Key Takeaways
- Solana is currently hovering around $68–$69 following a 5–7% decline over the past day, testing crucial support zones
- Bulls face a decisive battle at the $75–$78 resistance level to prevent additional downside momentum
- A major whale initiated a 20x leveraged short position on 554,680 SOL (approximately $38 million) around $69, intensifying bearish sentiment
- Breaking below the $60 support could trigger a significant correction toward the $40–$30 territory
- Technical indicators suggest weakening bearish momentum, though confirmation requires a sustained move above key levels
Solana has experienced a notable decline in recent trading sessions, shedding over 5% to settle in the $68–$69 range. The cryptocurrency is hovering near its daily floor, with bears maintaining control of short-term price action.

Current market data shows SOL recording a 24-hour trading volume of approximately $5.07 billion alongside a market capitalization of roughly $39.92 billion. Today’s trading has seen prices fluctuate between $68.41 at the bottom and $72.80 at the peak.
Despite an attempt to bounce back earlier in the trading session, SOL couldn’t maintain support above the $70 threshold, resulting in a retreat toward the lower boundary of today’s range.
Major Whale Initiates Substantial Short Position at $69
According to data from blockchain analytics service Lookonchain, a significant market player has established a 20x leveraged short position involving 554,680 SOL tokens, valued at roughly $38.15 million. This position was opened near the $69.23 price level, with a breakeven point around $69.19.
Given that SOL is trading at approximately the same price point, this substantial short position is hovering near profitability. The position continues to exert downward pressure on market psychology as long as prices remain beneath the $69–$70 threshold.
Cryptocurrency analyst Sjuul from AltCryptoGems highlighted on June 22 that selling pressure continues to dominate SOL’s price action, though buyers are attempting to establish local support. The analyst emphasized that successfully flipping the $78 level represents the critical objective for bullish traders, identifying it as the catalyst for a “power of 3” expansion pattern — while cautioning traders against aggressive long positions until that threshold is secured.
Recapturing $70 followed by $72 would begin to alleviate bearish momentum, but until that materializes, market attention remains focused on downside targets at $68, $64, and $60.
The $75–$78 Range Represents the Critical Battleground
Market analysts are concentrating their attention on the $75–$78 price corridor. This zone has been identified as the pivotal resistance area that will determine Solana’s near-term trajectory. Should SOL successfully break above and maintain support at $78, the subsequent price objectives would be $85 followed by the $90 zone.

Conversely, a rejection from this critical zone would preserve the existing bearish framework. Failure to breach this resistance could drive prices back toward the $64–$60 range.
Should the $60 support level fail, extended cycle analysis indicates a potential support corridor between $55 and $40 where buyers may attempt to establish a foundation.

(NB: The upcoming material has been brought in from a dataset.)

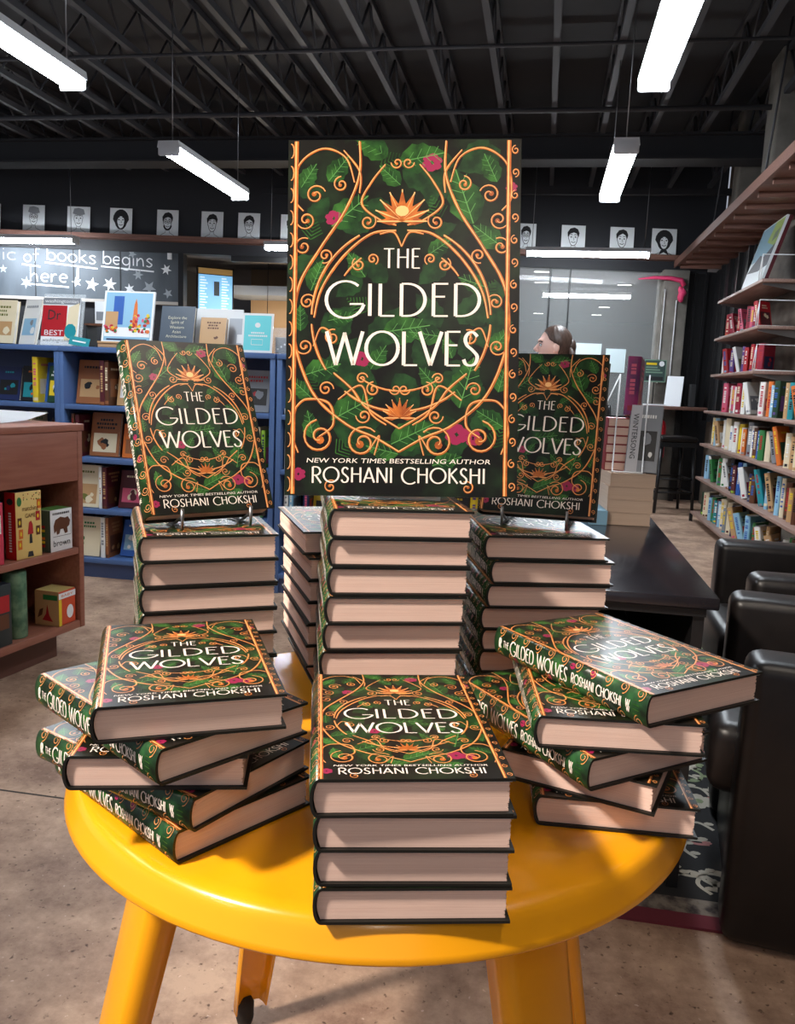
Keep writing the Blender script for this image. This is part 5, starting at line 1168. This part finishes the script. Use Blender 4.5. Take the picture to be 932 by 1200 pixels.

From a technical perspective, the MACD indicator shows a reading of -1.81 versus a signal line at -2.59, with the histogram registering +0.79. These metrics suggest that selling momentum may be decelerating, though a genuine reversal would require a breakthrough above the middle Bollinger Band positioned near $68.72.
The upper Bollinger Band is located at $75.69, corresponding with the resistance zone market watchers have identified as critical.
Solana has maintained a vulnerable trend pattern since October 2025, with current pricing remaining beneath the broader $80–$90 recovery zone that would need to be conquered for a more constructive trend to emerge. Latest market data places SOL near $69, positioned just under the $70 mark that represents the initial hurdle bulls must overcome.